Steven Pedigo
by Steven Pedigo
Mon Apr 19th 2010 at 9:07am UTC

Innovation + Design = MBI

To keep up with the changing creative economy and its new demands, communities, organizations, and educational institutions have to develop and embrace new strategies to better train, educate, and prepare workers.

As the second feature in our series, Creative Capstones, we interviewed Michael G. Novak, CEO of  the School of Design in Monterrey, Mexico (CEDIM) to discuss how the school is developing new models to train future designers and innovators. CEDIM recently launched its Master of Business Innovation.

Creative Class Group (CCG): Describe CEDIM and its history.

Michael Novak: From its beginning in 1978, when CEDIM started as a School of Design in Monterrey, México, it was clear for their visionaries’ founders that design and innovation would play a relevant role in our future society. Today, CEDIM is recognized for its innovative educational model which integrates design and innovation as the competitive strategy for the business in the new global economy.

CEDIM is generating an insightful problem-solution approach in their students’ skills through real projects related to industries, creating new value and economic prosperity with human dimension. CEDIM can be described as a design, innovation, and business educational platform where new professionals and creative people are launching new ideas for a better living in the world.

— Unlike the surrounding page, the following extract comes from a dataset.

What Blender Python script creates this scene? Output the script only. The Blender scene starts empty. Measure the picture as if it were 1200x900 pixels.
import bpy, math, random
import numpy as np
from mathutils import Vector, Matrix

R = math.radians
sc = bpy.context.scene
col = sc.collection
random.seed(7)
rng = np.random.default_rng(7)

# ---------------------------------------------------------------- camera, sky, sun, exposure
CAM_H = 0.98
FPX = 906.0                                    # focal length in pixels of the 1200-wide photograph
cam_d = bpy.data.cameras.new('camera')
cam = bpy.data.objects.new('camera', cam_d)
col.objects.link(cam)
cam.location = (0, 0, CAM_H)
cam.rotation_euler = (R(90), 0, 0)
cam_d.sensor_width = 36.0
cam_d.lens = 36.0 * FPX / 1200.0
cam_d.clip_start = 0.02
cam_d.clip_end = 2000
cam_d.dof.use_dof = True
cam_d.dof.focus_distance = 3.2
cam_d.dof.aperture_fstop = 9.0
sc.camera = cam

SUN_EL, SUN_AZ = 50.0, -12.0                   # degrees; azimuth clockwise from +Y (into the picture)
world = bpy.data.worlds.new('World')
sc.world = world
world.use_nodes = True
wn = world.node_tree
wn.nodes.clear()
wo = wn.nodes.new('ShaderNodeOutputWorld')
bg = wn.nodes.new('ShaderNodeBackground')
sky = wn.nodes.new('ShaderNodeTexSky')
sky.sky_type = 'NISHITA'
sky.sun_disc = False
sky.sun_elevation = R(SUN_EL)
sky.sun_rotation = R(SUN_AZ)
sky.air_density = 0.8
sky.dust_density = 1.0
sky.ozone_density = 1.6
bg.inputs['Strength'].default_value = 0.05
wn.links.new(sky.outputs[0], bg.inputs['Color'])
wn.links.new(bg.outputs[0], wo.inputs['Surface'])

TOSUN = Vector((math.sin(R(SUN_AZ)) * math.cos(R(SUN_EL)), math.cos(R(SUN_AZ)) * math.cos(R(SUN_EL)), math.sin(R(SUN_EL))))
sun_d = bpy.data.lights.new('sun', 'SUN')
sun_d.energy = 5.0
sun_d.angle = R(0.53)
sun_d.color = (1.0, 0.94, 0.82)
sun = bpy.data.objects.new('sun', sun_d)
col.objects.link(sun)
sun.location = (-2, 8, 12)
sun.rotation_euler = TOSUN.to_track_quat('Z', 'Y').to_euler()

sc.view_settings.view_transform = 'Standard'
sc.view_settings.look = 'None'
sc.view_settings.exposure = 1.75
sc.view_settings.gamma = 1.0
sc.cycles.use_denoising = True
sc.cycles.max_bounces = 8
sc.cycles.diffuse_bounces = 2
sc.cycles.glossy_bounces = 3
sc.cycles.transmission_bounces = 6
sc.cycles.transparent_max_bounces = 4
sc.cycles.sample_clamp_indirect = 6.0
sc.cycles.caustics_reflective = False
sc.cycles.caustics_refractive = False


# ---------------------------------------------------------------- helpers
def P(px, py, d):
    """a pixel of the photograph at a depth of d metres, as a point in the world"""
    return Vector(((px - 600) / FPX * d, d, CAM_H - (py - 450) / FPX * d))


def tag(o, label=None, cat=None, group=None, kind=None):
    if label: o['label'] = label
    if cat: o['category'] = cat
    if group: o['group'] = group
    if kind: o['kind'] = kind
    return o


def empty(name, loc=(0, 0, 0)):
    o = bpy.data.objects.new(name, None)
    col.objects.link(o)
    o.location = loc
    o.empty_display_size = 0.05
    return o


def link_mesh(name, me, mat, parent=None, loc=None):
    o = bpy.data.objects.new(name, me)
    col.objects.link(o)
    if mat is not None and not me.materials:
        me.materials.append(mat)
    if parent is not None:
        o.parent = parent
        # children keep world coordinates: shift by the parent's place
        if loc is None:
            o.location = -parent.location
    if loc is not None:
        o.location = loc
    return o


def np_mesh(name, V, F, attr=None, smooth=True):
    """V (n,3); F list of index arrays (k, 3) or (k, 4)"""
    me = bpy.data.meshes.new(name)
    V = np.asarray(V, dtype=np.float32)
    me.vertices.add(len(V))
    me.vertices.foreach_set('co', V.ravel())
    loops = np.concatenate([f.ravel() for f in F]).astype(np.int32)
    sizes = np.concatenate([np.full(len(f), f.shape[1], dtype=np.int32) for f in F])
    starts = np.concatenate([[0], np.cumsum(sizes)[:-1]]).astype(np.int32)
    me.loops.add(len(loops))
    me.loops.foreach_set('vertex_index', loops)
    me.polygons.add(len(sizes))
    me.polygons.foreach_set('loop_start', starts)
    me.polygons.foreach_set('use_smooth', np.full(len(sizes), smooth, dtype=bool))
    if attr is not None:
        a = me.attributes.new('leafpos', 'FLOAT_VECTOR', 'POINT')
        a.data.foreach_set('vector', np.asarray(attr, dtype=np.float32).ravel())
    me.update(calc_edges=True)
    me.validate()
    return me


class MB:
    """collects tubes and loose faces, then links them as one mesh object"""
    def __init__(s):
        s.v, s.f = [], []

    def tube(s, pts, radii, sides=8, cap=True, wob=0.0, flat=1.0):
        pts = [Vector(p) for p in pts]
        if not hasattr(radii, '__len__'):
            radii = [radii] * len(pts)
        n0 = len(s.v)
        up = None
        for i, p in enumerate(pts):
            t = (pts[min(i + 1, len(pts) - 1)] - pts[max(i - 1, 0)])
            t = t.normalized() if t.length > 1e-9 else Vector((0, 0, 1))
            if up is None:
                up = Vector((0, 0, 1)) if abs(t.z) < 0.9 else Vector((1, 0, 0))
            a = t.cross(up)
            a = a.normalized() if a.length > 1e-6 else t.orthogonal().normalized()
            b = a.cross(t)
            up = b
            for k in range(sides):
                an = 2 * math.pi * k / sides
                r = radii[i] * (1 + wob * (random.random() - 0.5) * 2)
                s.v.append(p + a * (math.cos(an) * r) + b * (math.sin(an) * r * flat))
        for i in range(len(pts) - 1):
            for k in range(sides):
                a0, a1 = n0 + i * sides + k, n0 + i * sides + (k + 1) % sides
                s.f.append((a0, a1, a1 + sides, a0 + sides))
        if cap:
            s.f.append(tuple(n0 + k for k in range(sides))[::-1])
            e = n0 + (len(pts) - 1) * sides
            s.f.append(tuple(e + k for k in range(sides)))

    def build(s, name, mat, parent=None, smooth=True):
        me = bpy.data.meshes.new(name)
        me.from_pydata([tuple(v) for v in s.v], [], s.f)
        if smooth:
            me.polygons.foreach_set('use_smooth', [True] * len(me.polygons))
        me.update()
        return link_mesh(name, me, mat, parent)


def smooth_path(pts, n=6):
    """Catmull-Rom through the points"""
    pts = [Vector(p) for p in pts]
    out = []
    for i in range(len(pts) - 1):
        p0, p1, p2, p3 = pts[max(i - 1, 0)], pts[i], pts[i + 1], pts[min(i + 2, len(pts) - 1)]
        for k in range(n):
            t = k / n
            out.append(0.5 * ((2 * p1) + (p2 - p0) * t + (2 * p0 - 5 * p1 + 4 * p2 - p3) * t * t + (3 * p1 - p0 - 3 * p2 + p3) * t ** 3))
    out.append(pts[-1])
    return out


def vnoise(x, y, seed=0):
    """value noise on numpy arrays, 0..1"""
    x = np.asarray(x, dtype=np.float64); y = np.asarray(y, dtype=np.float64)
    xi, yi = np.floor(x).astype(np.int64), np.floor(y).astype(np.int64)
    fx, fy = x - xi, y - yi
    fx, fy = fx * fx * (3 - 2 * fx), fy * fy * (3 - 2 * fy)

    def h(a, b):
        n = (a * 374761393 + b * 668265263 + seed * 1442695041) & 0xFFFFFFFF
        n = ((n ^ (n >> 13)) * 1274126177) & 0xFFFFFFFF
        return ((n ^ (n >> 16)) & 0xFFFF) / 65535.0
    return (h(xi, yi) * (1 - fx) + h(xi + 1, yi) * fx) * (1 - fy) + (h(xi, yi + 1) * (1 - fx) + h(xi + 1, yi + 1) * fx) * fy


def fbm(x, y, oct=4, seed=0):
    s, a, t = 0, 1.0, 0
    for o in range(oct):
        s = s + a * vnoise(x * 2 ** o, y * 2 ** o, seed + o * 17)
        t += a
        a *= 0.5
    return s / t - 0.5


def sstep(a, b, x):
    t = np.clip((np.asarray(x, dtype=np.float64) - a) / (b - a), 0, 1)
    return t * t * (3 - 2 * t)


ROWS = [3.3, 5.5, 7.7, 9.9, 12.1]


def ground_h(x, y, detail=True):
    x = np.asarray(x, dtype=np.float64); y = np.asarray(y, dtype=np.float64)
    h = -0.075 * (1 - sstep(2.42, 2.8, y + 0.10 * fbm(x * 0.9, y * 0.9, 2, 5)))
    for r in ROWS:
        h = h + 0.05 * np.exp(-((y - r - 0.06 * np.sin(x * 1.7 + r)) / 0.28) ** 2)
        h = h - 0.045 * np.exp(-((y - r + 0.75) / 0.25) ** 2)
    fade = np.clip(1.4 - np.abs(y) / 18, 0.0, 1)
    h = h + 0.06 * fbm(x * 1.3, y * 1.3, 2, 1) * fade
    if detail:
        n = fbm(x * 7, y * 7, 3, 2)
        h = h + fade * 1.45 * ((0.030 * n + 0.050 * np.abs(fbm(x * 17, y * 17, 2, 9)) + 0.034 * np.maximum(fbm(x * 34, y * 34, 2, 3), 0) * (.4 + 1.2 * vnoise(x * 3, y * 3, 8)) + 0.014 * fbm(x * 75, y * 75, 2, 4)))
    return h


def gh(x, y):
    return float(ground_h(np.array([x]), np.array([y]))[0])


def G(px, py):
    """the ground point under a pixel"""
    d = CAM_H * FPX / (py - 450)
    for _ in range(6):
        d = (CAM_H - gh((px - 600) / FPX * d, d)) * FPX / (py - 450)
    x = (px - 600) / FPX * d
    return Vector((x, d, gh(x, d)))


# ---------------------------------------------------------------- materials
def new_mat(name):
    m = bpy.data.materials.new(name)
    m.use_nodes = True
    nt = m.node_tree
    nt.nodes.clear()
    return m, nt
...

CCG: How has the school helped to shape Monterrey’s design and innovation cluster?

Novak: From the perspective of the international economic trends where knowledge, technology, entrepreneurship, and innovation are at the center of the model for economic growth, and considering that México is investing less than one percent of the GDP in its innovation efforts, where 97 percent of enterprises are SME’s (small and medium enterprises) and almost 80 percent of them are going out of business before their second year of activity, CEDIM is launching the MBI program. This program will provide entrepreneurs with the knowledge and skills  to pursue sustainable development in their organizations and adapt to market demands by practicing innovations within their processes and products, being capable to succeed in today’s globalized competitive environment that is growing in Mexico’s economic landscape.

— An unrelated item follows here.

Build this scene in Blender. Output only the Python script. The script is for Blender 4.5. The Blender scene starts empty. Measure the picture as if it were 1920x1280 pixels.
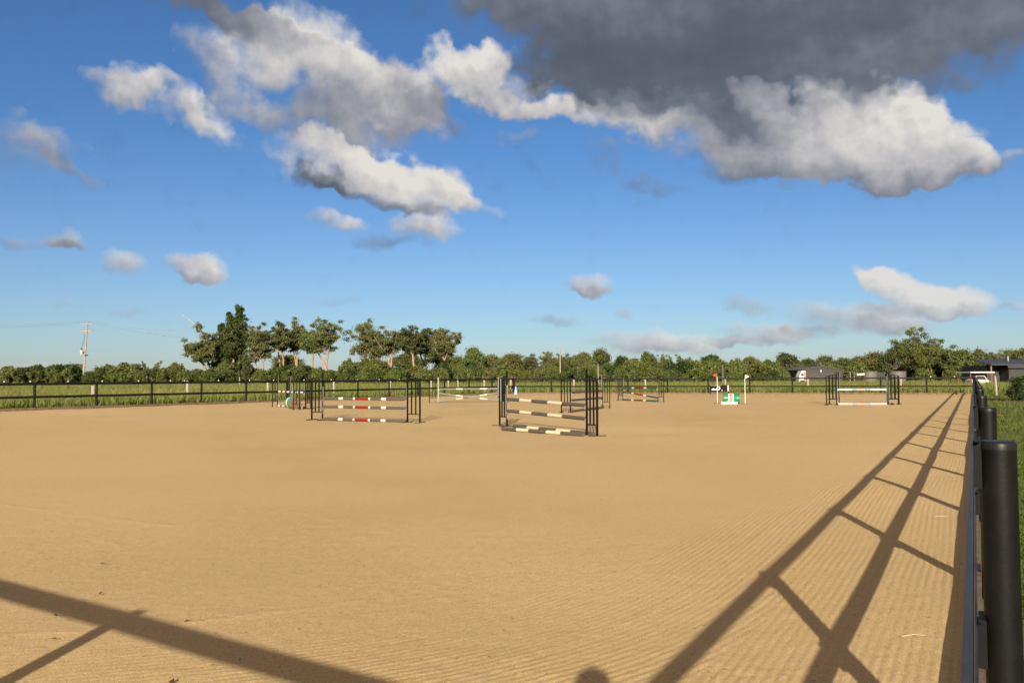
import bpy, bmesh, math, random
import numpy as np
from mathutils import Vector, Matrix

S = bpy.context.scene
COL = S.collection
PI = math.pi
R = math.radians

# ------------------------------------------------------------------ camera
F = 1620.0                      # focal length in pixels of the 1920 wide photograph
H = 1.6
PITCH = math.atan(63.5 / F)
ALPHA = 0.004
f0 = Vector((0, math.cos(PITCH), math.sin(PITCH)))
u0 = Vector((0, -math.sin(PITCH), math.cos(PITCH)))
r0 = Vector((1, 0, 0))
CU = u0 * math.cos(ALPHA) + r0 * math.sin(ALPHA)
CR = r0 * math.cos(ALPHA) - u0 * math.sin(ALPHA)
cam_d = bpy.data.cameras.new('camera')
cam_d.sensor_width = 36.0
cam_d.lens = 36.0 * F / 1920.0
cam_d.clip_start = 0.05
cam_d.clip_end = 6000
cam = bpy.data.objects.new('camera', cam_d)
COL.objects.link(cam)
cam.matrix_world = Matrix(((CR.x, CU.x, -f0.x, 0), (CR.y, CU.y, -f0.y, 0), (CR.z, CU.z, -f0.z, H), (0, 0, 0, 1)))
S.camera = cam


def ray(px, py):
    """direction of a point of the photograph"""
    return f0 + CR * ((px - 960) / F) + CU * ((640 - py) / F)


def G(px, py, z=0.0):
    """point of the ground seen there"""
    d = ray(px, py)
    t = (H - z) / -d.z
    return Vector((d.x * t, d.y * t, z))


def AT(px, py, Z):
    """point seen there at a forward distance Z"""
    d = ray(px, py)
    t = Z / d.y
    return Vector((d.x * t, d.y * t, H + d.z * t))


# ------------------------------------------------------------------ sun and exposure
anti = ray(1106, 1270).normalized()
SUN_EL = math.asin(-anti.z)
SUN_AZ = math.atan2(-anti.x, -anti.y)          # compass direction of the sun (clockwise from +Y)
sun_d = bpy.data.lights.new('sun', 'SUN')
sun_d.energy = 5.0
sun_d.angle = R(0.55)
sun_d.color = (1.0, 0.90, 0.71)
sun = bpy.data.objects.new('sun', sun_d)
COL.objects.link(sun)
sun.rotation_euler = anti.to_track_quat('-Z', 'Y').to_euler()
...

CCG: Describe the new Master in Business Innovation program.

Novak: The Master in Business Innovation aims to provide an understanding of the continuous, market-oriented development of innovative ideas and their implementation in the market. The program’s structure allows students to continue to work, since the program only requires attending one weekend a month, completing a course within two weekends, which is two months for one course.

The curriculum aims to work on the personal or company’s innovation case for a significant learning experience, providing immediate return of investment, as one’s company is the topic of study. The program staff is integrated by internationally successful business and innovation specialists from all over the world, who will provide international leadership, entrepreneurial experience, and expertise in developing innovative business strategies during the master’s degree studies.

CCG:  Why is it a relevant graduate program for the changing creative economy?

Novak: New ideas are the most important asset for success in today’s business around the globe. There we can see a creative economy in which a revitalization process in new product creation is at the heart of the new business paradigm.

We created this program with the intention to prepare people with a new way of thinking and doing, where the primary input is their individual talent or skills. People that are able to generate new ideas are taking action to turn them into new products and services; able to connect and work with partners, clients, and other significant players in your network; and able to identify opportunities in the marketplace and use business skills to turn ideas into products and profits.

CCG: Why did CEDIM develop the program?

Novak: This is the initial program that launches CEDIM into the postgraduate studies level. The discussion was centered in the way that CEDIM will be addressing creativity as a catalyst for society’s economic prosperity and well-being. Several ideas were discussed about how design and innovation had been historically solving our daily problems and about how business gurus are paying attention to creators of new ideas within any organization that can be the difference between mediocre performance and competitive advantage.

CCG: How will MBI graduates shape Monterrey’s future economic prosperity?

Novak: The Global Challenge is a unique opportunity for Monterrey’s private enterprises to contribute to local economic growth under the international new business practices. Graduates will create and/or reframe their own businesses to create fresh experiences and compelling business models, challenging industry methods by creating new products and services which at the end will better serve their clients, create new jobs, and generate a new culture of doing business.

For more information about CEDIM and the new Master in Business Innovation, visit:

One Response to “Innovation + Design = MBI”

  1. Carole Says:

    As a undergraduate college student who is about to graduate in a few weeks, I wish that this program was offered at more schools. To stimulate the local economy, we need young people to do two things: start businesses and be innovative. Having a program like this in the Lansing area would help bring us one step closer towards building a community which supports enterprising people.

    Upon graduation, I will be starting my own business. This program would really help teach me some of the things I need to know, and it is something I will look into in the future.